Yes, Japan agreed to the specific location and the text of forced labor history to be displayed at Sado mine.

0 ( +0 / -0 )

@Agent_Neo

In the first place, why should we have to deal with Koreans who make unsubstantiated claims based only on the testimony of self-proclaimed victims?

It's because of the Japan proposed rule at UNESCO.

Japan introduced a rule where historically contentious listings must be agreed by all parties, to block the UNESCO listing of the Imperial Japanese Army documents left behind in China that prove the Imperial Japanese Army high command was involved in the forced conscription of comfort women at gunpoint.

3 ( +3 / -0 )

Are Koreans a people who mistakenly believe that they can prove any crime with just a testimony?

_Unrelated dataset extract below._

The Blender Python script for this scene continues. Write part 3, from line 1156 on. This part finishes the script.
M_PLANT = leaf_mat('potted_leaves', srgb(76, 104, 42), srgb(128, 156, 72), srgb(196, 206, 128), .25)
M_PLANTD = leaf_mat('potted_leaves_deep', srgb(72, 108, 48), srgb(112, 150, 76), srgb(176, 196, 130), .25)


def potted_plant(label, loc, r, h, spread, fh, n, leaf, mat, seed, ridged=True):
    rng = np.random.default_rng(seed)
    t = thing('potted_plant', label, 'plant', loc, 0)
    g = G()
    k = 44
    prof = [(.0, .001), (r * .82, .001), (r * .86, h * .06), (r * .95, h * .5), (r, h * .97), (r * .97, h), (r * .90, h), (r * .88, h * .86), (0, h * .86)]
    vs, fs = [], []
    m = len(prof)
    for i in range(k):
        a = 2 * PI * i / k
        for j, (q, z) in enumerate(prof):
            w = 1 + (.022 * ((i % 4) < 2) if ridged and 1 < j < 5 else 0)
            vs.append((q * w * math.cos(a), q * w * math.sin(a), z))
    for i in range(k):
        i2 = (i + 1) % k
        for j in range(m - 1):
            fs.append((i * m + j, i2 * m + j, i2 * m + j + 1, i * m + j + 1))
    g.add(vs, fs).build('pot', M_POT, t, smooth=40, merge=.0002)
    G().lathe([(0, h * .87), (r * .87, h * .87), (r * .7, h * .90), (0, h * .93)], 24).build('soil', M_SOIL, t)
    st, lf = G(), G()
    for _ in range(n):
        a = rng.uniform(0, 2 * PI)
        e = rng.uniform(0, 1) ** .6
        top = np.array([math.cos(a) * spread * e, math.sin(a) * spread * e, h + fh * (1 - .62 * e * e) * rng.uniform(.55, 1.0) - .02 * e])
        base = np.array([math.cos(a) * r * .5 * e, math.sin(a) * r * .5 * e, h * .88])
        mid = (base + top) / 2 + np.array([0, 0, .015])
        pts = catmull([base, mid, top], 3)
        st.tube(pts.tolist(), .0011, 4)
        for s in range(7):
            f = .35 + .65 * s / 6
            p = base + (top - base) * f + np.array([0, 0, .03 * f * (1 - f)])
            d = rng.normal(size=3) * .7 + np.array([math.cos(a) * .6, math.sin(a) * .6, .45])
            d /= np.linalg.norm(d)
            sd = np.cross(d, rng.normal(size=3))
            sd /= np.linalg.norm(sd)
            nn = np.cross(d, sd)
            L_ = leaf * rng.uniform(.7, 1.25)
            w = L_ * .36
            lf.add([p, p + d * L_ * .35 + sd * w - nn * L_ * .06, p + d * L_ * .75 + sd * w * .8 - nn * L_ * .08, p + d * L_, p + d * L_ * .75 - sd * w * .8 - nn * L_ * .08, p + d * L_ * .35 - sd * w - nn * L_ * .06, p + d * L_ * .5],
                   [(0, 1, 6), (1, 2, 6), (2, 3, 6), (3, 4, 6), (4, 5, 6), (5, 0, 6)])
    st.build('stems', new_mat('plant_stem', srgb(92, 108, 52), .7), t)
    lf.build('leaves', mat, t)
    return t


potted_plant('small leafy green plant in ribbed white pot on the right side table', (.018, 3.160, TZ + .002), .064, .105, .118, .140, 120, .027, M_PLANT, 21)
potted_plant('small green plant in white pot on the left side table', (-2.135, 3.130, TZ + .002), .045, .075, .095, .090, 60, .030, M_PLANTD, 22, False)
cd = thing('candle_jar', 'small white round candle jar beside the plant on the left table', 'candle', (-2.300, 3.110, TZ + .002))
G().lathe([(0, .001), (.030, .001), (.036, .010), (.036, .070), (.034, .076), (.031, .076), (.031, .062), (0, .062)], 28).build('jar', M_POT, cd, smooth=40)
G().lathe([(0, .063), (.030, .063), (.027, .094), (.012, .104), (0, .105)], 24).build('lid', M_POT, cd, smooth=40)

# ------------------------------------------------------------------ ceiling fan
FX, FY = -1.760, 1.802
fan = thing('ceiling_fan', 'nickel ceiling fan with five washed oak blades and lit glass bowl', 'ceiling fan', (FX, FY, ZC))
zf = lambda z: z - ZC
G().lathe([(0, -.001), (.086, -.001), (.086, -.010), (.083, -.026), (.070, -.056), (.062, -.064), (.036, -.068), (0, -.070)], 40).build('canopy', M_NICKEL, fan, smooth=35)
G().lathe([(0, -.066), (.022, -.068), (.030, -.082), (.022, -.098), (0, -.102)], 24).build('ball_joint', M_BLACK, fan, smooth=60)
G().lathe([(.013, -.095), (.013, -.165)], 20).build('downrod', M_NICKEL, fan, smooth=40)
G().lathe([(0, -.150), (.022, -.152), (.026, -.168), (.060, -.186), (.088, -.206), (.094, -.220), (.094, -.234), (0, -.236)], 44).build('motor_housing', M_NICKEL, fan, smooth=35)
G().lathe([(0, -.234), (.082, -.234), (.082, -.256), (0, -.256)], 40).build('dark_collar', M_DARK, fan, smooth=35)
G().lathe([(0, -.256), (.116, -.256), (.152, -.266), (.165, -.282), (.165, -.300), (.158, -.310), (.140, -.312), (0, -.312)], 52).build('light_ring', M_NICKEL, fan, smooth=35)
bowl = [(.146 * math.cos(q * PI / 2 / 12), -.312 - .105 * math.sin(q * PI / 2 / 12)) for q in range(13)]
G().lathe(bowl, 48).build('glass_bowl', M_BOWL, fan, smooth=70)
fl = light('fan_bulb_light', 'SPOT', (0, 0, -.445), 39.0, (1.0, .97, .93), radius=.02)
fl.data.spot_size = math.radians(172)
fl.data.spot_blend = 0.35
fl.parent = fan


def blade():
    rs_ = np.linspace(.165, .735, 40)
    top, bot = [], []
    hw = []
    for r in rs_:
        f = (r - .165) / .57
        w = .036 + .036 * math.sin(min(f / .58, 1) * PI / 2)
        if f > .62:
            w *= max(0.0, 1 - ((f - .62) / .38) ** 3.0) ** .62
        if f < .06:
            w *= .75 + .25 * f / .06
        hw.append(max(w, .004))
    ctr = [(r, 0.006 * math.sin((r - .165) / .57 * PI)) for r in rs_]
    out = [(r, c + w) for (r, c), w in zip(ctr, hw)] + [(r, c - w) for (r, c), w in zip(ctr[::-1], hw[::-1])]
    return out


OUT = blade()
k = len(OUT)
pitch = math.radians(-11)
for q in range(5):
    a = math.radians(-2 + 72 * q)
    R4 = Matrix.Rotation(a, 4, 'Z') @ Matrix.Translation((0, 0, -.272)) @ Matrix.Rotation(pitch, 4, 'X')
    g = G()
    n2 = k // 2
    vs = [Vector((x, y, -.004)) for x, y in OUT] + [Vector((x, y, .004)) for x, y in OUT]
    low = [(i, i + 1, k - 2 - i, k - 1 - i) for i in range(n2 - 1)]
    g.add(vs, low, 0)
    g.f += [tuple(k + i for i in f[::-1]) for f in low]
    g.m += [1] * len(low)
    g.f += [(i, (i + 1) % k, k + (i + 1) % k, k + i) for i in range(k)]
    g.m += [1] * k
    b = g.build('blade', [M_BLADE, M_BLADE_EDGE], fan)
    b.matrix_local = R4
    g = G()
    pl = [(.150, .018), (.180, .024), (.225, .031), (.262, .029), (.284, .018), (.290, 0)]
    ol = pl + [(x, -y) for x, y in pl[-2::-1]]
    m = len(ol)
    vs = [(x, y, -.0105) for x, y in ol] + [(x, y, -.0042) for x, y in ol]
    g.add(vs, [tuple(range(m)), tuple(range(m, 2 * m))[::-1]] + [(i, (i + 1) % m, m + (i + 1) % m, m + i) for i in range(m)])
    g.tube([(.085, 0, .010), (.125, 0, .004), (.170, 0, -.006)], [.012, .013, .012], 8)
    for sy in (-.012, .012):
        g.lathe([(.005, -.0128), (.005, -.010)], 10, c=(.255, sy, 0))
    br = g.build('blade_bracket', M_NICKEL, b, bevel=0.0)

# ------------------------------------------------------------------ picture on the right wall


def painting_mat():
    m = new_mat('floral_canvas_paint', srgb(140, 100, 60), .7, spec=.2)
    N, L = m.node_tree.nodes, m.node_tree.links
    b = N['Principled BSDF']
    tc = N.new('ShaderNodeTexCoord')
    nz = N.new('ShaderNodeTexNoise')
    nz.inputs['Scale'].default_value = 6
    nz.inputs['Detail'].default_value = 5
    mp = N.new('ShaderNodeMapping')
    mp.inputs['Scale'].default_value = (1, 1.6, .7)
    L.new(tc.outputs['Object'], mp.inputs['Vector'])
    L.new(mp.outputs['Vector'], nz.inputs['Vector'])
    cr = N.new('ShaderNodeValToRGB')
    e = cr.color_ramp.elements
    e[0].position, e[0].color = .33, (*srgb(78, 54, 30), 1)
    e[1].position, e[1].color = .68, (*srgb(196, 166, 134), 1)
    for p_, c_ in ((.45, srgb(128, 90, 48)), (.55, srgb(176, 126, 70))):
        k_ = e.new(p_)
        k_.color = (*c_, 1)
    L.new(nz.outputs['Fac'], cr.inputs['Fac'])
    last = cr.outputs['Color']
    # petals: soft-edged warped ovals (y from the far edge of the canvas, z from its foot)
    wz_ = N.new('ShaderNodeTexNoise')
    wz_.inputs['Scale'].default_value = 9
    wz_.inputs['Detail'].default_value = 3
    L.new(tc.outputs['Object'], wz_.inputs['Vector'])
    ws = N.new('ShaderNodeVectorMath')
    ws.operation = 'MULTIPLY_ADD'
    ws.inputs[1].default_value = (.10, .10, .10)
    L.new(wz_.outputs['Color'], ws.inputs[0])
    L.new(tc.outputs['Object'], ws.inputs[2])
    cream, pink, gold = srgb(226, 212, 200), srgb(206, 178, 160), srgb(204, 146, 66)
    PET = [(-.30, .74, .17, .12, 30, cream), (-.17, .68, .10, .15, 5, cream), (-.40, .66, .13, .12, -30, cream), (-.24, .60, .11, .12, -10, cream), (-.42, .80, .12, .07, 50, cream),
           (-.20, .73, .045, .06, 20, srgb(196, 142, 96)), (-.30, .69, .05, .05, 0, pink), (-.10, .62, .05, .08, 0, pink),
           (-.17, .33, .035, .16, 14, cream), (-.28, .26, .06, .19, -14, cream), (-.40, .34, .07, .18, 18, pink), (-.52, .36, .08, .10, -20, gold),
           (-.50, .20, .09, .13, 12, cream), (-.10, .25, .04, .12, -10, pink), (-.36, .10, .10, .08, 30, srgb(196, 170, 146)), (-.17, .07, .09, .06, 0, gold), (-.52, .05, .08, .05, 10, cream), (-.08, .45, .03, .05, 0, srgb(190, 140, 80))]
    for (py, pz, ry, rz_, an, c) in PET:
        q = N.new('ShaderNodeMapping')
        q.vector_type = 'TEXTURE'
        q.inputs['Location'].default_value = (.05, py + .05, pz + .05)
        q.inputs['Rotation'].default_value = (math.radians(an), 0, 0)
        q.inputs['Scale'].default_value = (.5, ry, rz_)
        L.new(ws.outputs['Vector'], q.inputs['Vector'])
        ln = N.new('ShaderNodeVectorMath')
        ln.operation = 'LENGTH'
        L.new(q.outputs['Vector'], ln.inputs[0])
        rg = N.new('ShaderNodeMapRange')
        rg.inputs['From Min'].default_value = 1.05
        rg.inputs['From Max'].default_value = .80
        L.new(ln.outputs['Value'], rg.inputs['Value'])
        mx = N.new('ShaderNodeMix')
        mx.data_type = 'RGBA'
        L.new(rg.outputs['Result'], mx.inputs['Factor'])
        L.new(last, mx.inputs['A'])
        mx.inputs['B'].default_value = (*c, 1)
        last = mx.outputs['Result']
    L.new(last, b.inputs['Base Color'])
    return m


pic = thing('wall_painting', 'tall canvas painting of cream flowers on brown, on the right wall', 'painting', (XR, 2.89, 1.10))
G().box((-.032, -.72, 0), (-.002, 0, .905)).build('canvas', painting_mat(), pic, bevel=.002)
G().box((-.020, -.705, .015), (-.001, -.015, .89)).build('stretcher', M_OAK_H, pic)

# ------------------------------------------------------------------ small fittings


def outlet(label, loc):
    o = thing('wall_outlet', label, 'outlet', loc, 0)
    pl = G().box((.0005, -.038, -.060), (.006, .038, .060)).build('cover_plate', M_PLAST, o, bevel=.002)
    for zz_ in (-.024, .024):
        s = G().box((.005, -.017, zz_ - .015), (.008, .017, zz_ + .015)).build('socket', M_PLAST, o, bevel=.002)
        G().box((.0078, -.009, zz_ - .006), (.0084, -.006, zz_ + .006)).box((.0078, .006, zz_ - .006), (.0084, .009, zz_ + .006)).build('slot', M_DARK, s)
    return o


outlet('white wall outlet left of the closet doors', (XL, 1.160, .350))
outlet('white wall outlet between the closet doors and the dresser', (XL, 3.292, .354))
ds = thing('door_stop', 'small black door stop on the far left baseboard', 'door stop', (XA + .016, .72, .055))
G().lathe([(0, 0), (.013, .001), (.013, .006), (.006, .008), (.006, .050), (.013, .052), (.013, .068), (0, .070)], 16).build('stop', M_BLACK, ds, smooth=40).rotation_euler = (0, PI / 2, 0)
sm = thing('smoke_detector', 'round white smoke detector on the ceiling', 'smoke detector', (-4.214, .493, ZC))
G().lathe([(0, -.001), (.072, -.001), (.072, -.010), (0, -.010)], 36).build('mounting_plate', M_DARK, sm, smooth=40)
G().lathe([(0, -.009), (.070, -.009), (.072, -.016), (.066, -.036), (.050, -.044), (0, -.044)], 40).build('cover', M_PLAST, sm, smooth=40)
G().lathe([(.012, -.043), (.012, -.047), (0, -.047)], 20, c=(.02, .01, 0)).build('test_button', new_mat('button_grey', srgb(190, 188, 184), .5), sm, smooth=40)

If the testimony cannot be supported by evidence, it cannot be used as evidence.

In the first place, Japan's objections were related to "memory heritage" such as the Nanjing Massacre and the military prostitute fabrication case. It is better to understand that this is different from "cultural heritage."

Sado Island was also registered as it was because Korea could not provide evidence.

0 ( +1 / -1 )

As I recall, the evidence used by the Koreans is a list of cigarette purchasers, correct? You are sure it is a list of cigarette buyers, right?

https://japanese.joins.com/JArticle/299697?sectcode=A10&servcode=A00

-1 ( +0 / -1 )

I do not understand the situation where someone who could afford to buy cigarettes would sue for forced labor. I also don't quite understand how the person who forced the worker to work was selling cigarettes to that worker. Would that ever happen?